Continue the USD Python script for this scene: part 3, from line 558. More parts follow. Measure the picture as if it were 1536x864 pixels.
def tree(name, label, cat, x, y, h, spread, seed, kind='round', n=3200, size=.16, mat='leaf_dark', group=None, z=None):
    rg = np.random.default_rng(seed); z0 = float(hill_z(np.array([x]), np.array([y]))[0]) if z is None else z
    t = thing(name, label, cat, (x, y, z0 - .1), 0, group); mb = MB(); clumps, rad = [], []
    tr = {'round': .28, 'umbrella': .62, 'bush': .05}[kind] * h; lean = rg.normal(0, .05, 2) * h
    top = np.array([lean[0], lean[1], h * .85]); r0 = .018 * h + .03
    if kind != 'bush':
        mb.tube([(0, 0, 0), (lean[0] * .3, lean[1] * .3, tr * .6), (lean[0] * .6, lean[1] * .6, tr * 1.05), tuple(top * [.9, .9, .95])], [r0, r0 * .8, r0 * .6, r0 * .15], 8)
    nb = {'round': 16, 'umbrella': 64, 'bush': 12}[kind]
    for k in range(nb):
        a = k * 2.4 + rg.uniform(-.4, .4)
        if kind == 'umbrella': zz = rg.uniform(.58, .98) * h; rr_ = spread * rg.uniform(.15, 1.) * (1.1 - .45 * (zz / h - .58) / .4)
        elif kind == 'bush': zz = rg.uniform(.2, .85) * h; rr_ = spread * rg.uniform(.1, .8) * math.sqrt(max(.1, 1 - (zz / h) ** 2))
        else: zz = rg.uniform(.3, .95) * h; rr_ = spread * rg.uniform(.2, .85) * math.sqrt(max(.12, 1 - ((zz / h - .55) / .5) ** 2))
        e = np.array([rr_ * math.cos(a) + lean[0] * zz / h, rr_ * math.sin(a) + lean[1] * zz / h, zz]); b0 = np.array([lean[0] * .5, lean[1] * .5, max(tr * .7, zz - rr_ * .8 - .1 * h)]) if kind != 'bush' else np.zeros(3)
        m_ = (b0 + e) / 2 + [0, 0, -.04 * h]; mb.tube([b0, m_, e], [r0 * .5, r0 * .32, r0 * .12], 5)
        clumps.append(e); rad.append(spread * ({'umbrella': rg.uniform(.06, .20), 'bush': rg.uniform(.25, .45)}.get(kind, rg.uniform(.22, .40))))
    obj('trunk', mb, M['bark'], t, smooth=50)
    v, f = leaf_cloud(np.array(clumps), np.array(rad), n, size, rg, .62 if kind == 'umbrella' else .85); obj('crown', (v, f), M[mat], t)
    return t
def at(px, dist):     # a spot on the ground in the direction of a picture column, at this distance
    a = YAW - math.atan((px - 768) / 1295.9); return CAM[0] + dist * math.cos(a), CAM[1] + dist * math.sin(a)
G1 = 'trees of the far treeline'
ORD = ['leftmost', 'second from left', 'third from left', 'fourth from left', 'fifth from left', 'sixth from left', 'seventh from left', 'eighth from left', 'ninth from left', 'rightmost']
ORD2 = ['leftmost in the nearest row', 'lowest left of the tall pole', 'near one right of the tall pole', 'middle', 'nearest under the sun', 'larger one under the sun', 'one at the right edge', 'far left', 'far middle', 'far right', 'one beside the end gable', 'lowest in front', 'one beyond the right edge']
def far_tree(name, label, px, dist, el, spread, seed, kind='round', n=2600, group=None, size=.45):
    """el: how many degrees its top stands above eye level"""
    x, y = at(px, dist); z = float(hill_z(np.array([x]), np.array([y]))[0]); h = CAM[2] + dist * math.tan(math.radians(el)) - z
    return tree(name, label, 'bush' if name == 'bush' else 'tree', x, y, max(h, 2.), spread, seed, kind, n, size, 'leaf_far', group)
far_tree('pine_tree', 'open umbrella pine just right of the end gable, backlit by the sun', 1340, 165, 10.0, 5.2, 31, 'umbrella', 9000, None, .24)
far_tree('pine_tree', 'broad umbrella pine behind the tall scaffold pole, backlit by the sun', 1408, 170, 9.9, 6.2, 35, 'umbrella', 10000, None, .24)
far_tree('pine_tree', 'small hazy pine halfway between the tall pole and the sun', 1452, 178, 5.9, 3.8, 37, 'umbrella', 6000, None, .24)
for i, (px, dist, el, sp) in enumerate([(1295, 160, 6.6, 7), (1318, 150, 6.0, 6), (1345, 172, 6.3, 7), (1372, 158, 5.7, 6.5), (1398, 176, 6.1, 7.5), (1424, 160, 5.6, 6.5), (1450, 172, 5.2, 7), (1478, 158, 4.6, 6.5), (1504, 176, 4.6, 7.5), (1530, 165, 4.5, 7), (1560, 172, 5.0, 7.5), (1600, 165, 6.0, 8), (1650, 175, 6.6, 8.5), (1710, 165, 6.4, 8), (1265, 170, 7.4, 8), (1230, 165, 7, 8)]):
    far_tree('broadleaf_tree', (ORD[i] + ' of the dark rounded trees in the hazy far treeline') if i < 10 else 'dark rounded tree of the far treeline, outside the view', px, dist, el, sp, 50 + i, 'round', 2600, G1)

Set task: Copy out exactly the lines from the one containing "far_tree('pine_tree', 'open umbrella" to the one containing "far_tree('pine_tree', 'small hazy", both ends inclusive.

Right answer:
far_tree('pine_tree', 'open umbrella pine just right of the end gable, backlit by the sun', 1340, 165, 10.0, 5.2, 31, 'umbrella', 9000, None, .24)
far_tree('pine_tree', 'broad umbrella pine behind the tall scaffold pole, backlit by the sun', 1408, 170, 9.9, 6.2, 35, 'umbrella', 10000, None, .24)
far_tree('pine_tree', 'small hazy pine halfway between the tall pole and the sun', 1452, 178, 5.9, 3.8, 37, 'umbrella', 6000, None, .24)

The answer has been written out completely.